Pada faktor yang bersifat akselerator, sudah ada perdebatan antarkelompok terkait isu orang-orang Muslim Rohingya apakah bagian dari etnis asli Myanmar atau bukan. Kelompok yang pro-Rohingya mengatakan bahwa mereka adalah penduduk asli Myanmar yang sudah menempati wilayah Rakhine jauh sebelum era kolonisasi Inggris. Oleh karena itu, mereka menganggap bahwa Rohingya harus dicatat sebagai salah satu kelompok etnis di Myanmar dan diberikan hak kewarganegaraan.

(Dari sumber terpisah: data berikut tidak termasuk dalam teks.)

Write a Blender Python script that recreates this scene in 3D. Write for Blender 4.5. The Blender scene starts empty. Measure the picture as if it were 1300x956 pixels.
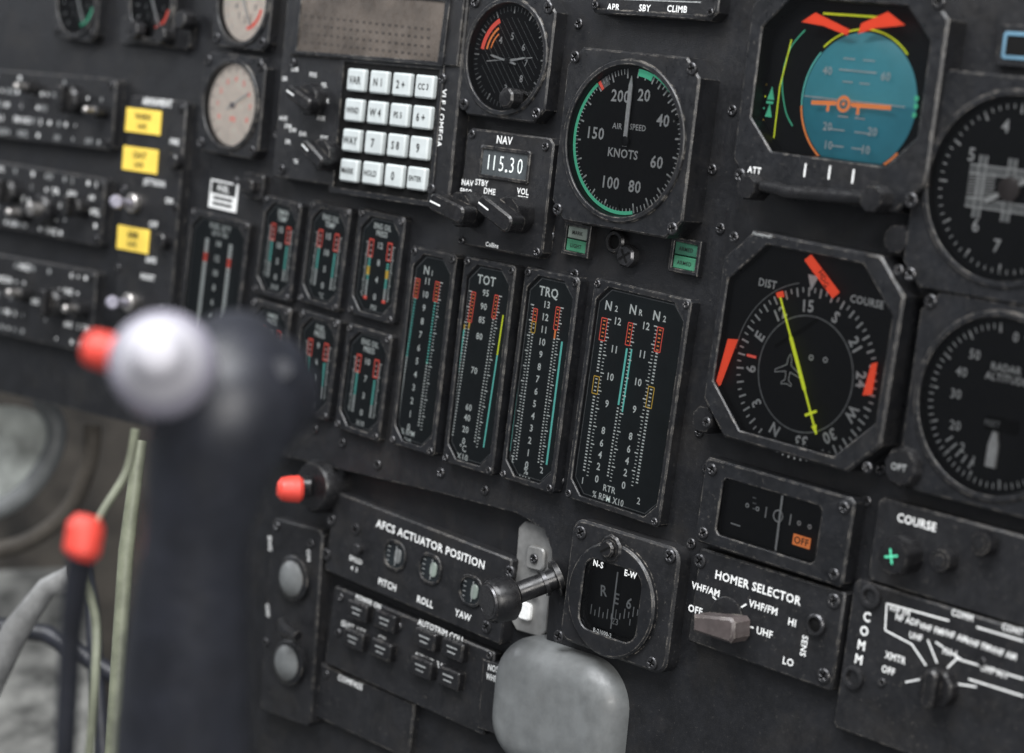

Di sisi lain, pemerintah dan kelompok yang anti-Rohingya yang lebih besar kekuatannya mengatakan bahwa orang Rohingya tidak pernah menjadi ras asli nasional di Myanmar, tetapi mereka adalah imigran dari Bengal yang datang setelah Perang Anglo-Burma tahun 1824. Sebagai imigran, mereka tidak berhak mendapatkan kewarganegaraan. Selain isu penolakan sebagian besar warga Budha Myanmar terhadap pengakuan etnis Rohingya, isu lain yang juga menjadi perhatian adalah adanya kecemburuan dan kecurigaan terhadap orang-orang minoritas Rohingya.
Populasi masyarakat Muslim Rohingya terus mengalami peningkatan dalam beberapa tahun terakhir. Perkembangan tersebut kemudian menimbulkan persaingan dengan orang-oang Budha Rakhine, baik dalam hal penguasaan lahan maupun dalam hal ekonomi/bisnis. Dengan demikian, kepentingan yang sebenarnya bukanlah kebutuhan untuk menjaga eksistensi agama Budha, tetapi lebih kepada kepentingan ekonomi.

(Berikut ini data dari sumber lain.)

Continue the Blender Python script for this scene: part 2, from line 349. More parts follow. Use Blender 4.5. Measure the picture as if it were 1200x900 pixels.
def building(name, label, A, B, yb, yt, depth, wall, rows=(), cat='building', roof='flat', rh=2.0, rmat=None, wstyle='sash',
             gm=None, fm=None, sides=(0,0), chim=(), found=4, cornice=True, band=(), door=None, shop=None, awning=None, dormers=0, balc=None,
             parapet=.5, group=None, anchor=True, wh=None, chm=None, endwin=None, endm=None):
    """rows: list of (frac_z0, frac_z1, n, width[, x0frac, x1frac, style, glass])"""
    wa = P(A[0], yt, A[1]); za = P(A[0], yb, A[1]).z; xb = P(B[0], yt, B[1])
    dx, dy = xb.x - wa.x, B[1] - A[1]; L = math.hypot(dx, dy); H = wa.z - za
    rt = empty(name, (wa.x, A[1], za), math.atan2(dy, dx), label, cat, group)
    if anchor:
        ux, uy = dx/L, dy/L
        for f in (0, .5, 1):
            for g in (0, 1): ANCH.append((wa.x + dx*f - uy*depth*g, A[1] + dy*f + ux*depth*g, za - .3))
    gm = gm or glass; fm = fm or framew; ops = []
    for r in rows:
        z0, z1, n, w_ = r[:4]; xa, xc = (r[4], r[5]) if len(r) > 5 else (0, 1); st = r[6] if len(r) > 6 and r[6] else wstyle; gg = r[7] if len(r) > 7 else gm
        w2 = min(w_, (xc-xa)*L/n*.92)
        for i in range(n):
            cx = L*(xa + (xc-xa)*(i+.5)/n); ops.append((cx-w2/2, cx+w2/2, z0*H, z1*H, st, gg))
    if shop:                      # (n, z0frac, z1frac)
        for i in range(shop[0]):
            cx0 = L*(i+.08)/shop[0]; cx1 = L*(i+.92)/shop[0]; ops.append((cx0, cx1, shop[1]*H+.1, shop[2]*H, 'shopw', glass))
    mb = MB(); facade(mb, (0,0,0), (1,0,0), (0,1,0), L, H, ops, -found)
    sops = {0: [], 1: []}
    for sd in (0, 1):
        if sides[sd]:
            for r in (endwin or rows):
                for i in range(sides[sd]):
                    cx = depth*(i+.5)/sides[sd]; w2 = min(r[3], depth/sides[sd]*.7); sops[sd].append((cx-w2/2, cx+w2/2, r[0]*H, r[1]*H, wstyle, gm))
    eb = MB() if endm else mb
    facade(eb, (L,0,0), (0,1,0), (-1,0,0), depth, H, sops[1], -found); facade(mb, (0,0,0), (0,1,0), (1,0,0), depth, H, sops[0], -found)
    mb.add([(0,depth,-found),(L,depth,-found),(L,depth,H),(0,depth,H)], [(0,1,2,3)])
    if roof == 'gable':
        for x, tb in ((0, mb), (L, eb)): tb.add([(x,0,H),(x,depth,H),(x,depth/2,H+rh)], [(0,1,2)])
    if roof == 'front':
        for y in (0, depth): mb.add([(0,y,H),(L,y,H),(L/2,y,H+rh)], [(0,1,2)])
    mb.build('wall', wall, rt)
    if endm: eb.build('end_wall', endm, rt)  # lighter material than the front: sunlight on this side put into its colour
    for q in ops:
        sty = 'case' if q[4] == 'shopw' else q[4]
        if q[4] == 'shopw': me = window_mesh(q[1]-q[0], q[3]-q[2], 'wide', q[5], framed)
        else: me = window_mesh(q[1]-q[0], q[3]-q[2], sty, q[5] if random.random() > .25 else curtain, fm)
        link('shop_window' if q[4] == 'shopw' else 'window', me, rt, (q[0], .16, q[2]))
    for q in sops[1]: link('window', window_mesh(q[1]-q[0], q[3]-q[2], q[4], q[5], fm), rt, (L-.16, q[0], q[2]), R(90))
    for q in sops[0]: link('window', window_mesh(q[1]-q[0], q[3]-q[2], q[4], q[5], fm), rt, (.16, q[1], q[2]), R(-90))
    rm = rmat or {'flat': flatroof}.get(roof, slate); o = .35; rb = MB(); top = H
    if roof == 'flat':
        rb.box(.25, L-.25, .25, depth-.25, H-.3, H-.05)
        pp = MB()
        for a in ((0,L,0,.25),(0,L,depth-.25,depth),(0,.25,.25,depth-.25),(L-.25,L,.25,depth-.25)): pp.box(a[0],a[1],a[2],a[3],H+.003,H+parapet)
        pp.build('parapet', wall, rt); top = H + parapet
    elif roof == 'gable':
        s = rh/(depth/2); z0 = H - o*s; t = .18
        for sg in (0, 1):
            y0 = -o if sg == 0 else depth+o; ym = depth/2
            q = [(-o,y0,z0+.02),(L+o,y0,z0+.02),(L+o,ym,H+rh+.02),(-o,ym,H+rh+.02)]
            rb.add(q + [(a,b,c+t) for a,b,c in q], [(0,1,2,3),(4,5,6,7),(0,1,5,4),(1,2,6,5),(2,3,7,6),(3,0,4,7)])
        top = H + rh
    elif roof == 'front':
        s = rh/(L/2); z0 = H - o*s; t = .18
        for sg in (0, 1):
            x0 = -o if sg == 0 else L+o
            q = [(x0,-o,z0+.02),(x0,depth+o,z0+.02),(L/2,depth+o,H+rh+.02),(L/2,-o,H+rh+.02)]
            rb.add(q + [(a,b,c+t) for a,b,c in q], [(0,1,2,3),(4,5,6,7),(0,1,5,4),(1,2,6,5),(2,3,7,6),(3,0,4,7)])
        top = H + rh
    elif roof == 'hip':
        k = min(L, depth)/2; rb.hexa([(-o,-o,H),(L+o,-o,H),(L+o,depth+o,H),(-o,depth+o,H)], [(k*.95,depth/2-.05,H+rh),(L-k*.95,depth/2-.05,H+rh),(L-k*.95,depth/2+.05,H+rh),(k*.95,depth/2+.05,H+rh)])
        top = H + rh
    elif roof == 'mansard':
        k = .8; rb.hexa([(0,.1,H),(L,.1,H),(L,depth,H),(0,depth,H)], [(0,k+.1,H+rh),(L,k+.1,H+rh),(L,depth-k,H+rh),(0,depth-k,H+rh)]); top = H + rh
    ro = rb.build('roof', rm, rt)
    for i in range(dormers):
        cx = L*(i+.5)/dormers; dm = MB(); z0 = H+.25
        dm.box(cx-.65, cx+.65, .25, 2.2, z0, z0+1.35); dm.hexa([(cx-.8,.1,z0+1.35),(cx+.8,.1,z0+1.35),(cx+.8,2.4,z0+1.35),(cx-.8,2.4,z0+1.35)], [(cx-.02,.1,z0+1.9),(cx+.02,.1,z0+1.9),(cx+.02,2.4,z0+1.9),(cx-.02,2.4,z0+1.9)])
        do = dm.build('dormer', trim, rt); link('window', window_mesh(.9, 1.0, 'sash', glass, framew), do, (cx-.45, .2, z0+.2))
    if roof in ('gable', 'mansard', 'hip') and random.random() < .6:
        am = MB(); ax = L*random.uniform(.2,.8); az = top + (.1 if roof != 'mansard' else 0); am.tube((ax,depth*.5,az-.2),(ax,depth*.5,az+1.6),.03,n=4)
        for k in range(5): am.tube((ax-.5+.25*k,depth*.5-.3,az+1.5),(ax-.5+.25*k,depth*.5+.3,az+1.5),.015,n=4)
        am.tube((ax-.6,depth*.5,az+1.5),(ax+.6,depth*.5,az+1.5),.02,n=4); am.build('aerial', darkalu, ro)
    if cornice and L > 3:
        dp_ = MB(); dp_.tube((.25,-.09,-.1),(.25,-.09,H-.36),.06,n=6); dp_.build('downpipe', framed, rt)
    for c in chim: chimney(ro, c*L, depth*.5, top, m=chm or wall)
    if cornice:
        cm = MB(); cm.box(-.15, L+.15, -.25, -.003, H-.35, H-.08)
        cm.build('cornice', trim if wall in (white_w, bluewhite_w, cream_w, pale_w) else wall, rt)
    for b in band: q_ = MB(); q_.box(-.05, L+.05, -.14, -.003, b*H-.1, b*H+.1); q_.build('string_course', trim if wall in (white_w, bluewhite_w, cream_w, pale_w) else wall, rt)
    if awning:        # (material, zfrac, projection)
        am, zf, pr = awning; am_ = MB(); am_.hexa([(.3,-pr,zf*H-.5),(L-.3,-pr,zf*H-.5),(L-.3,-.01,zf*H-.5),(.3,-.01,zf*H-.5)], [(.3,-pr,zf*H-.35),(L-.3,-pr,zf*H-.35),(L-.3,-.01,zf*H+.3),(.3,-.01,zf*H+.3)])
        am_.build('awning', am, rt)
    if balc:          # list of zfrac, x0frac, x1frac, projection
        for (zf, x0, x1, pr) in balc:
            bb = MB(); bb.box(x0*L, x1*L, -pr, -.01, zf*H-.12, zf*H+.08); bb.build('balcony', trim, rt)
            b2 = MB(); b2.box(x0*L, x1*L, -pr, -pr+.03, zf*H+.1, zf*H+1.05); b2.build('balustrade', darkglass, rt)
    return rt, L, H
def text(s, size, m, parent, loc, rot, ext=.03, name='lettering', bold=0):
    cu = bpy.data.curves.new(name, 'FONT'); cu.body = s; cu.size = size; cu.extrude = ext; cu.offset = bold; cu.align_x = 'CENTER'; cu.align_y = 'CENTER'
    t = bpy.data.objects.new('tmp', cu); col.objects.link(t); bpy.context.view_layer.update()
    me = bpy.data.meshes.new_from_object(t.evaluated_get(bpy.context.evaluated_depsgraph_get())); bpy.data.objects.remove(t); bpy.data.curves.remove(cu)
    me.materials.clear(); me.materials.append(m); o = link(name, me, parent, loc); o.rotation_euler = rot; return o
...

Pada faktor yang bersifat struktural (mendasar), konflik di Rakhine sebenarnya merupakan puncak gunung es dari serangkaian kebijakan diskiminatif Pemerintah Myanmar sejak tahun 1962. Proses diskriminasi dilakukan secara sistematis, misalnya melalui pemisahan tempat tinggal warga muslim dengan warga mayoritas Budha, perampasan berbagai hak sipil, politik, ekonomi, sosial, dan budaya yang dilakukan melalui kebijakan untuk tidak memberikan status warga negara bagi orang-orang Muslim Rohingya. Mereka diharuskan membayar ketika ingin mengunjungi desa tetangga. Mereka juga tidak diizinkan untuk melakukan perjalanan ke lebih dari tiga kota. Mereka juga dibatasi aksesnya terhadap pendidikan tingkat kedua dan ketiga serta layanan-layanan publik lainnya. Diskriminasi ini kemudian lama-kelamaan memengaruhi cara pandang orang-orang Budha yang mayoritas terhadap orang Islam yang minoritas. Akibatnya, terjadi stereotip-stereotip negatif terhadap mereka sehingga diskiriminasi juga akhirnya dilakukan oleh warga masyarakat. Oleh sebab itu, tidak mengherankan jika konflik komunal warga Budha dengan warga Muslim tidak hanya terjadi pada tahun 2012–2013 saja, tetapi sebelumnya juga pernah terjadi pada tahun 1978, 1992, 2001, dan 2009.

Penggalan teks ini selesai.